Without the pictures, can you quote each line below exactly?

DATASET CONTENT:
════════════════

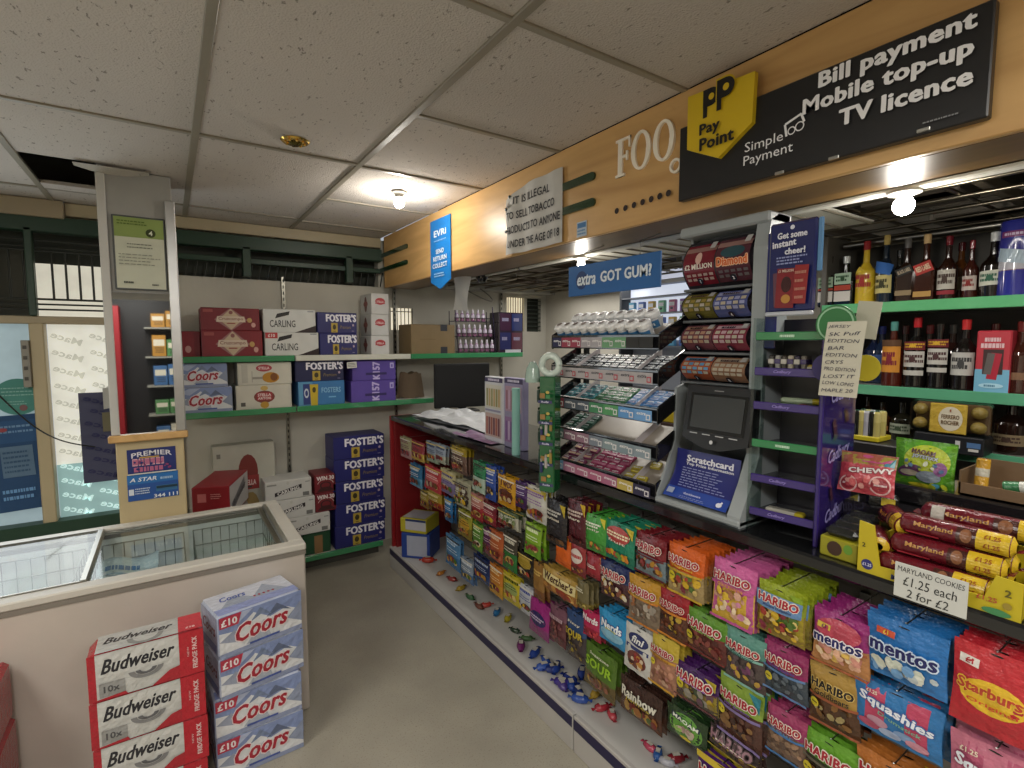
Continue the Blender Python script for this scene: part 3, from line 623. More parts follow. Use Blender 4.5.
# floor shelf
zz = S3; tops = [(343, 547, 520.5), (342, 525, 500), (343, 503, 478.5), (343, 482, 458), (344.5, 460.5, 437)]
p, q = at(334.5, 540, y=3.79), at(386, 540, y=3.79); hh = (at(345, 437, y=3.79).z-S3)/5
for k in range(5):
    dx = (0, .006, -.006, .004, .006)[k]
    o = carton(q.x-p.x-.01, .24, hh-.001, '#222468', {'front': f_fosters, 'left': f_fosters_side}).build('beer_case', loc=((p.x+q.x)/2+dx, 3.79+.12, S3+k*hh), rot=0)
    tag(o, 'navy beer case with white lettering, '+('bottom', 'second from bottom', 'middle', 'second from top', 'top')[k]+' of tall floor-shelf stack', 'beer case', 'tall stack of navy beer cases')
for k, (a, b_, nm) in enumerate((((292, 514), (329.5, 538), 'bottom'), ((277, 495), (310, 516), 'middle'), ((265, 470), (307, 494), 'top'))):
    pass
fx0, fx1 = at(266, 500, y=3.78).x, at(310, 500, y=3.78).x
case((303, 534), (331, 553), 3.80, .2, '#1f4a2f', {'front': lambda A, w, h: A.rect(-.1*w, -.5*h, .2*w, .3*h, '#8b6a45')}, 'dark green carton under the white cases on floor shelf', 'carton', 'beer cases on the floor shelf', zb=S3)
za = at(303, 534, y=3.80).z+.002
hb = .135
for k, (x0, nm) in enumerate(((.62, 'bottom'), (.52, 'middle'), (.50, 'top'))):
    o = carton(.30, .22, hb, '#c4c3be', {'front': f_carlbox}).build('beer_case', loc=(x0+.15, 3.88, za+k*(hb+.002)))
    tag(o, f'white beer case with slanted black name band, {nm} of three on floor shelf', 'beer case', 'beer cases on the floor shelf')
b = carton(.36, .1, .13, '#3b3d3a', {}); tag(b.build('carton', loc=(.36, 3.85, S3)), 'grey carton hidden low on floor shelf under white cases', 'carton')
for k in range(2):
    o = carton(.15, .2, hb, '#711b25', {'front': f_win}).build('beer_case', loc=(.90, 3.89, za+(k+1)*(hb+.002)))
    tag(o, ('lower', 'upper')[k]+' of two dark red cases lettered WIN 30 beside white cases', 'beer case', 'beer cases on the floor shelf')
# large white poster carton behind and red case beside the freezer
def f_big(A, w, h):
    A.ell(.05*w, .18*h, .16*w, .2*h, '#7b2f2a', 16); A.rect(-.1*w, -.02*h, .22*w, .14*h, '#9b3434'); A.ell(.08*w, -.25*h, .14*w, .2*h, '#a08752', 14); A.rect(-.46*w, .0*h, .1*w, .02*h, '#3a3834'); A.rect(-.44*w, .36*h, -.38*w, .41*h, '#7a7871'); A.text('STELLA', .06*w, .06*h, .06*h, '#e2d2cc', w=.22*w, bold=.03)
p, q = at(212, 447, y=3.95), at(278, 540, y=3.95)
o = carton(q.x-p.x, .10, .62, '#bab9ac', {'front': f_big}).build('beer_case', loc=((p.x+q.x)/2, 4.0, p.z-.62), rot=0); tag(o, 'large cream lager carton with red badge standing behind the red case', 'beer case', 'beer cases on the floor shelf')
b = carton(.5, .13, o.location.z-S3-.002, '#54524a', {}); tag(b.build('carton', loc=(o.location.x, 3.985, S3)), 'brown grey carton supporting the large cream lager carton', 'carton')
def f_red(A, w, h):
    A.rect(-.35*w, .05*h, -.12*w, .3*h, '#c06a6c'); A.lines(.0, .12*h, .3*w, .3*h, 3, '#cf9a98', 2, .4); A.rect(-.36*w, -.42*h, -.05*w, -.22*h, '#cbb4b0')
    for k in range(9): A.rect(-.34*w+.03*w*k, -.38*h, -.33*w+.03*w*k, -.25*h, '#3a2c2c')
o = carton(.20, .42, .20, '#8a1723', {'front': f_red, 'right': lambda A, w, h: (A.rect(-.48*w, -.46*h, .48*w, .46*h, '#b7b4b0'), A.poly([(-.4*w, -.4*h), (.3*w, .1*h), (.3*w, .4*h), (-.4*w, -.1*h)], '#6d6a6b'), A.text('Budweiser', .0, .0, .2*h, '#3a3335', w=.7*w, shear=.3, rot=.2, bold=.02))}).build('beer_case', loc=(.24, 3.66, .60), rot=(0, 0, -.35))
tag(o, 'red beer case turned at an angle behind the freezer near the pillar', 'beer case')
b = carton(.30, .42, .474, '#6b6a63', {}); tag(b.build('carton', loc=(.24, 3.62, S3-.0)), 'plain grey carton under the angled red beer case', 'carton')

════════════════

TASK OUTPUT:
Continue the Blender Python script for this scene: part 3, from line 623. More parts follow. Use Blender 4.5.
# floor shelf
zz = S3; tops = [(343, 547, 520.5), (342, 525, 500), (343, 503, 478.5), (343, 482, 458), (344.5, 460.5, 437)]
p, q = at(334.5, 540, y=3.79), at(386, 540, y=3.79); hh = (at(345, 437, y=3.79).z-S3)/5
for k in range(5):
    dx = (0, .006, -.006, .004, .006)[k]
    o = carton(q.x-p.x-.01, .24, hh-.001, '#222468', {'front': f_fosters, 'left': f_fosters_side}).build('beer_case', loc=((p.x+q.x)/2+dx, 3.79+.12, S3+k*hh), rot=0)
    tag(o, 'navy beer case with white lettering, '+('bottom', 'second from bottom', 'middle', 'second from top', 'top')[k]+' of tall floor-shelf stack', 'beer case', 'tall stack of navy beer cases')
for k, (a, b_, nm) in enumerate((((292, 514), (329.5, 538), 'bottom'), ((277, 495), (310, 516), 'middle'), ((265, 470), (307, 494), 'top'))):
    pass
fx0, fx1 = at(266, 500, y=3.78).x, at(310, 500, y=3.78).x
case((303, 534), (331, 553), 3.80, .2, '#1f4a2f', {'front': lambda A, w, h: A.rect(-.1*w, -.5*h, .2*w, .3*h, '#8b6a45')}, 'dark green carton under the white cases on floor shelf', 'carton', 'beer cases on the floor shelf', zb=S3)
za = at(303, 534, y=3.80).z+.002
hb = .135
for k, (x0, nm) in enumerate(((.62, 'bottom'), (.52, 'middle'), (.50, 'top'))):
    o = carton(.30, .22, hb, '#c4c3be', {'front': f_carlbox}).build('beer_case', loc=(x0+.15, 3.88, za+k*(hb+.002)))
    tag(o, f'white beer case with slanted black name band, {nm} of three on floor shelf', 'beer case', 'beer cases on the floor shelf')
b = carton(.36, .1, .13, '#3b3d3a', {}); tag(b.build('carton', loc=(.36, 3.85, S3)), 'grey carton hidden low on floor shelf under white cases', 'carton')
for k in range(2):
    o = carton(.15, .2, hb, '#711b25', {'front': f_win}).build('beer_case', loc=(.90, 3.89, za+(k+1)*(hb+.002)))
    tag(o, ('lower', 'upper')[k]+' of two dark red cases lettered WIN 30 beside white cases', 'beer case', 'beer cases on the floor shelf')
# large white poster carton behind and red case beside the freezer
def f_big(A, w, h):
    A.ell(.05*w, .18*h, .16*w, .2*h, '#7b2f2a', 16); A.rect(-.1*w, -.02*h, .22*w, .14*h, '#9b3434'); A.ell(.08*w, -.25*h, .14*w, .2*h, '#a08752', 14); A.rect(-.46*w, .0*h, .1*w, .02*h, '#3a3834'); A.rect(-.44*w, .36*h, -.38*w, .41*h, '#7a7871'); A.text('STELLA', .06*w, .06*h, .06*h, '#e2d2cc', w=.22*w, bold=.03)
p, q = at(212, 447, y=3.95), at(278, 540, y=3.95)
o = carton(q.x-p.x, .10, .62, '#bab9ac', {'front': f_big}).build('beer_case', loc=((p.x+q.x)/2, 4.0, p.z-.62), rot=0); tag(o, 'large cream lager carton with red badge standing behind the red case', 'beer case', 'beer cases on the floor shelf')
b = carton(.5, .13, o.location.z-S3-.002, '#54524a', {}); tag(b.build('carton', loc=(o.location.x, 3.985, S3)), 'brown grey carton supporting the large cream lager carton', 'carton')
def f_red(A, w, h):
    A.rect(-.35*w, .05*h, -.12*w, .3*h, '#c06a6c'); A.lines(.0, .12*h, .3*w, .3*h, 3, '#cf9a98', 2, .4); A.rect(-.36*w, -.42*h, -.05*w, -.22*h, '#cbb4b0')
    for k in range(9): A.rect(-.34*w+.03*w*k, -.38*h, -.33*w+.03*w*k, -.25*h, '#3a2c2c')
o = carton(.20, .42, .20, '#8a1723', {'front': f_red, 'right': lambda A, w, h: (A.rect(-.48*w, -.46*h, .48*w, .46*h, '#b7b4b0'), A.poly([(-.4*w, -.4*h), (.3*w, .1*h), (.3*w, .4*h), (-.4*w, -.1*h)], '#6d6a6b'), A.text('Budweiser', .0, .0, .2*h, '#3a3335', w=.7*w, shear=.3, rot=.2, bold=.02))}).build('beer_case', loc=(.24, 3.66, .60), rot=(0, 0, -.35))
tag(o, 'red beer case turned at an angle behind the freezer near the pillar', 'beer case')
b = carton(.30, .42, .474, '#6b6a63', {}); tag(b.build('carton', loc=(.24, 3.62, S3-.0)), 'plain grey carton under the angled red beer case', 'carton')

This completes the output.